A differenza dell’Italia, nel Regno Unito il problema è sentito al più alto livello e ha scatenato un approfondito dibattito politico trasversale. La premier conservatrice Theresa May ha dichiarato che il suo governo cercherà di invertire questa tendenza, istituendo una task force per studiare possibili riforme. Dall’opposizione, il deputato laburista Frank Field ha fatto notare invece come i lavoratori precari stiano utilizzando il sistema di welfare senza alimentarlo. Non per colpa loro, dato che con i loro magri salari non possono pagare quei contributi che le aziende non intendono versargli. L’allarme è stato confermato dal Cancelliere dello Scacchiere, Philip Hammond, che ha stimato in 3,5 miliardi di sterline il deficit del servizio sanitario nazionale britannico nei prossimi anni. Il punto è che le multinazionali che operano online riescono a pagare tasse irrisorie grazie a complesse triangolazioni finanziarie internazionali, strangolando al tempo stesso le aziende tradizionali che invece non possono eludere le tasse: per esempio Airbnb paga ogni anno meno di 100mila euro in Francia (il secondo mercato del mondo) contro i 3,5 miliardi del settore alberghiero.
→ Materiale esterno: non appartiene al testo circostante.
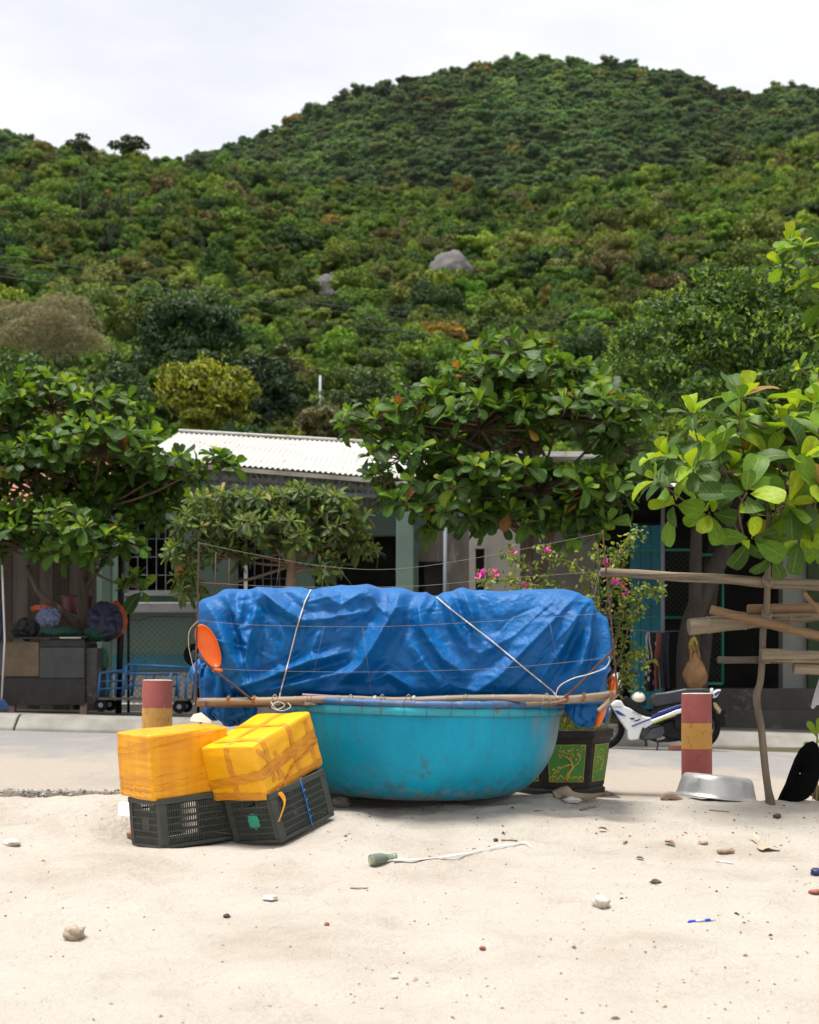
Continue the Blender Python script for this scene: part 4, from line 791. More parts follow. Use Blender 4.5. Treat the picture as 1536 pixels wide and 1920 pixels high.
body = [(0.30, 0.0), (0.33, 0.012), (0.335, 0.05), (0.315, 0.062), (0.325, 0.08), (0.372, PHt - .085), (0.374, PHt - .07), (0.392, PHt - .06), (0.398, PHt - .004), (0.388, PHt), (0.36, PHt), (0.35, PHt - .06), (0.02, PHt - .06)]
obj('pot', hexring(body), m_pblack, planter, bevel=.006)
def face_frame(k):
    a0, a1, b0, b1 = hexpt(.325, k, .08), hexpt(.325, k + 1, .08), hexpt(.372, k, PHt - .085), hexpt(.372, k + 1, PHt - .085); n = (a1 - a0).cross(b0 - a0).normalized()
    return lambda u, v, o: a0.lerp(a1, u).lerp(b0.lerp(b1, u), v) + n * o
for k in (0, 1, 5):
    fq = face_frame(k); mb = MB(); u0, u1, v0, v1 = .13, .87, .10, .93
    mb.prism(None, [fq(u0, v0, .004), fq(u1, v0, .004), fq(u1, v1, .004), fq(u0, v1, .004)], [fq(u0, v0, -.01), fq(u1, v0, -.01), fq(u1, v1, -.01), fq(u0, v1, -.01)]); pan = obj('relief_panel', mb, m_pgreen, planter)
    mb = MB()
    for i_ in (0.0, .05):
        q = [(u0 + i_, v0 + i_), (u1 - i_, v0 + i_), (u1 - i_, v1 - i_), (u0 + i_, v1 - i_), (u0 + i_, v0 + i_)]
        if i_ == 0: mb.tube([fq(*p, .005) for p in q], .0035, 5)
    for cu, cv in ((u0 + .05, v0 + .06), (u1 - .05, v0 + .06), (u1 - .05, v1 - .06), (u0 + .05, v1 - .06)):
        mb.tube([fq(cu + .045 * math.cos(a), cv + .05 * math.sin(a), .006) for a in np.linspace(0, 6.283, 9)], .0035, 5)
    obj('gold_border', mb, m_gold, pan, smooth=True)
    rr = random.Random(5 + k); mb = MB()
    if k != 1:
        mb.tube([fq(.50, .14, .006), fq(.55, .30, .008), fq(.63, .42, .008), fq(.60, .55, .008), fq(.52, .64, .006), fq(.42, .70, .005)], [.014, .012, .010, .008, .006, .003], 7)
        mb.tube([fq(.60, .50, .007), fq(.48, .46, .006), fq(.36, .40, .005), fq(.27, .42, .004)], [.007, .006, .004, .002], 6); mb.tube([fq(.62, .44, .007), fq(.72, .50, .006), fq(.77, .60, .005), fq(.74, .70, .004)], [.007, .006, .004, .003], 6)
        mb.tube([fq(.58, .58, .006), fq(.64, .70, .005), fq(.60, .80, .004)], [.005, .004, .002], 6); mb.tube([fq(.44, .69, .006), fq(.36, .76, .005), fq(.40, .83, .004)], [.004, .003, .002], 6)
        blobs_ = [(rr.gauss(a, .05), rr.gauss(b_, .035)) for a, b_ in ((.30, .42), (.40, .80), (.60, .82), (.74, .70), (.36, .68), (.50, .72), (.66, .66), (.28, .30)) for _ in range(6)]
        for u in np.linspace(.22, .80, 16): blobs_.append((u, .155 + .05 * abs(math.sin(u * 21)) + rr.uniform(0, .03)))
    else:
        mb.tube([fq(.5 + .2 * math.cos(a), .55 + .27 * math.sin(a), .005) for a in np.linspace(-1.0, 4.1, 14)], .004, 5); blobs_ = [(rr.uniform(.3, .7), rr.uniform(.2, .75)) for _ in range(22)]
    for u, v in blobs_:
        if .2 < u < .82 and .13 < v < .88: mb.ell(fq(u, v, .004), (.009, .006, .008), 6, 4)
    obj('gold_relief', mb, m_gold, pan, smooth=True)
mb = hexring([(0.345, PHt - .03), (0.2, PHt - .02), (0.01, PHt - .015)]); obj('soil', mb, M('planter_soil', (.09, .065, .045), (.05, .04, .03), 20, .95, .5), planter)
mb = MB(); mb.bb(PC + Vector((-.42, -.36, -.06)), PC + Vector((.40, .36, .004))); obj('plinth', mb, M('dark_plinth', (.05, .05, .05), (.09, .085, .08), 6, .8, .4), planter, bevel=.01)
# grass in the planter
rs = np.random.RandomState(8); n = 620; V = []; cols = []
for k in range(n):
    a, r = rs.uniform(0, 6.28), .33 * math.sqrt(rs.rand()); p = PC + Vector((r * math.cos(a), r * math.sin(a), PHt - .03)); h = rs.uniform(.04, .13); d = Vector((rs.normal(0, .06) + .05 * math.cos(a), rs.normal(0, .06) + .05 * math.sin(a), 0)); s = Vector((-math.sin(a), math.cos(a), 0)) * .003
    q1 = p + d * .5 + Vector((0, 0, h)); q2 = p + d * 1.6 + Vector((0, 0, h * rs.uniform(.5, 1.2))); V += [p - s, p + s, q1 + s * .7, q1 - s * .7, q1 - s * .7, q1 + s * .7, q2 + s * .1, q2 - s * .1]; c = [(.12, .17, .03), (.20, .19, .06), (.07, .13, .02)][rs.randint(3)]; cols += [c + (1,)] * 8
me = mesh_np('grass', np.array([tuple(v) for v in V]), np.arange(len(V)).reshape(-1, 4), m_crown, {'col': ('FLOAT_COLOR', 'POINT', np.array(cols, np.float32))})
g = bpy.data.objects.new('grass', me); SC.collection.objects.link(g); props(g, 'tuft of wild grass growing in the black planter', 'grass', kind='stuff')

# ------------------------------------------------------------------ striped bollards
def bollard_mat(bands):
    m, t, b, o = nodes_of('painted_bollard'); tc = t.nodes.new('ShaderNodeTexCoord'); sp = t.nodes.new('ShaderNodeSeparateXYZ'); t.links.new(tc.outputs['Object'], sp.inputs[0])
    n0 = noise_node(t, 9, 3, .6); w = t.nodes.new('ShaderNodeMath'); w.operation = 'MULTIPLY_ADD'; w.inputs[1].default_value = .012; t.links.new(n0.outputs['Fac'], w.inputs[0]); t.links.new(sp.outputs[2], w.inputs[2])
    red, yel = (0.31, 0.075, 0.065), (0.50, 0.26, 0.055); r = t.nodes.new('ShaderNodeValToRGB'); r.color_ramp.interpolation = 'CONSTANT'; e = r.color_ramp.elements
    while len(e) < len(bands): e.new(.5)
    for k, (p, c) in enumerate(bands): e[k].position = p; e[k].color = (*(red if c == 'r' else yel), 1)
    t.links.new(w.outputs[0], r.inputs['Fac']); col = r.outputs['Color']
    n1 = noise_node(t, 5, 5, .6); col = mixc(t, 1.0, col, ramp(t, n1.outputs['Fac'], [(.3, .82), (.7, 1.12)]).outputs['Color'], 'MULTIPLY')
    n2 = noise_node(t, 22, 6, .75, stretch=(1, 1, .55)); f = ramp(t, n2.outputs['Fac'], [(.55, 0.0), (.66, .8)]).outputs['Color']; col = mixc(t, f, col, (.14, .075, .04))
    n4 = noise_node(t, 40, 3, .6, stretch=(1, 1, .4)); f = ramp(t, n4.outputs['Fac'], [(.68, 0.0), (.72, .6)]).outputs['Color']; col = mixc(t, f, col, (.4, .36, .32))
    t.links.new(col, b.inputs['Base Color']); b.inputs['Roughness'].default_value = .75; bumpn(t, b, n2.outputs['Fac'], .35, .006); return m
m_ctop = M('bare_concrete_top', (.5, .47, .42), (.38, .35, .31), 12, .9, .4)
def bollard(px, topy, Y, bands, label, lean):
    R_ = 28.3 * Y / F; x = XA(px, Y); zb = float(road_z(x, Y)) - .06; h = ZA(topy, Y) - zb; Mx = Matrix.Translation((x, Y, zb)) @ Matrix.Rotation(math.radians(lean), 4, 'Y')
    root = thing('bollard', None, label, 'bollard', 'striped bollards by the road', M=Mx)
    mb = MB(); mb.lathe([(R_ * 1.01, 0), (R_, h * .5), (R_ * .985, h - .012), (R_ * .96, h)], 40); obj('post', mb, bollard_mat(bands), root, smooth=True, local=True, auto=50)
    mb = MB(); mb.lathe([(R_ * .96, h + .0005), (R_ * .9, h + .006), (0.001, h + .008)], 40, wob=lambda a, j: .02 * math.sin(5 * a)); obj('cap', mb, m_ctop, root, smooth=True, local=True)
bollard(294, 1276, 10.7, [(0, 'r'), (.26, 'y'), (.61, 'r'), (.99, 'r')], 'red and yellow striped concrete bollard behind the level yellow box', .4)
bollard(1307, 1301, 10.7, [(0, 'y'), (.10, 'r'), (.41, 'y'), (.60, 'r')], 'red and yellow striped concrete bollard in front of the motorbike', -.3)

# ------------------------------------------------------------------ aluminium basin, driftwood, black flap
m_alu = M('dull_aluminium', (0.56, 0.55, 0.53), (0.44, 0.43, 0.42), 5, .42, .35, 16, .01, metal=.75, c3=(.3, .28, .26), s3=9, band3=(.6, .75))
pb = on_sand(1354, 1504); pb = P(1354, 1500, pb.y + .1); Mb = Matrix.Translation(pb + Vector((0, .2, 0))) @ Matrix.Rotation(math.radians(6), 4, 'Y') @ Matrix.Rotation(math.radians(-2), 4, 'X')
bs = thing('basin', None, 'dented aluminium wash basin lying upside down on the sand', 'basin', M=Mb)
def dent(a, j): return (.03 * math.sin(2 * a + .5) + .02 * mnoise.noise(Vector((3 * math.cos(a), 3 * math.sin(a), j * .4)))) * (1 if j > 2 else .3)
R0 = 80 * pb.y / F
mb = MB(); mb.lathe([(R0 * .97, .004), (R0, -.004), (R0 * 1.0, .004), (R0 * .945, .012), (R0 * .925, .03), (R0 * .885, .075), (R0 * .84, .118), (R0 * .80, .142), (R0 * .74, .155), (R0 * .5, .158), (R0 * .2, .150), (0.001, .148)], 56, wob=dent); obj('bowl', mb, m_alu, bs, smooth=True, local=True)
mb = MB(); mb.tube([(R0 * 1.0 * math.cos(a), R0 * 1.0 * math.sin(a), .0) for a in np.linspace(0, 6.2832, 49)], .006, 6); obj('rolled_rim', mb, m_alu, bs, smooth=True, local=True)
m_drift = M('driftwood', (0.36, 0.27, 0.19), (0.22, 0.155, 0.105), 7, .9, .8, 22, .02, stretch=(.5, 1.5, 1.5), c3=(.47, .38, .29), s3=9)
def gnarl(pts, rads, seed, n=12, amp=.35):
    mb = MB(); pp = smooth_path(pts, 8); N = len(pp); rr = [np.interp(i / (N - 1), np.linspace(0, 1, len(rads)), rads) for i in range(N)]; mb.tube(pp, rr, n)
    mb.v = [tuple(Vector(v) + Vector((mnoise.noise(Vector(v) * 14 + Vector((seed, 0, 0))), mnoise.noise(Vector(v) * 14 + Vector((0, seed, 9))), mnoise.noise(Vector(v) * 14 + Vector((7, 3, seed))))) * max(rads) * amp) for v in mb.v]; return mb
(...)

In Italia invece – ha concluso Marta Fana – di lavoro si parla poco, e spesso malissimo, dimenticando di fornire dati molto significativi, come per esempio il fatto che un quarto dei contratti a termine dura 15 giorni, costringendo di fatto i lavoratori a rinunciare a ferie e malattie per evitare il rischio di non essere più richiamati, con un modo di fare che «non è neanche sfruttamento, è barbarie». Non a caso è nata una nuova categoria sociale: i lavoratori poveri, che guadagnano meno di 1.000 euro e hanno bisogno di aiuto per poter arrivare a fine mese. I sindacati tradizionali continuano ad utilizzare chiavi di lettura del XX secolo, ma è positivo che i nuovi lavoratori, come i fattorini di Foodora, si stiano auto-organizzando, creando nuove forme di mobilitazione sociale. Quella che è veramente in ritardo è la politica, che dovrebbe produrre nuove idee e invece aspetta sempre suggerimenti da parte degli esperti e dei giornalisti.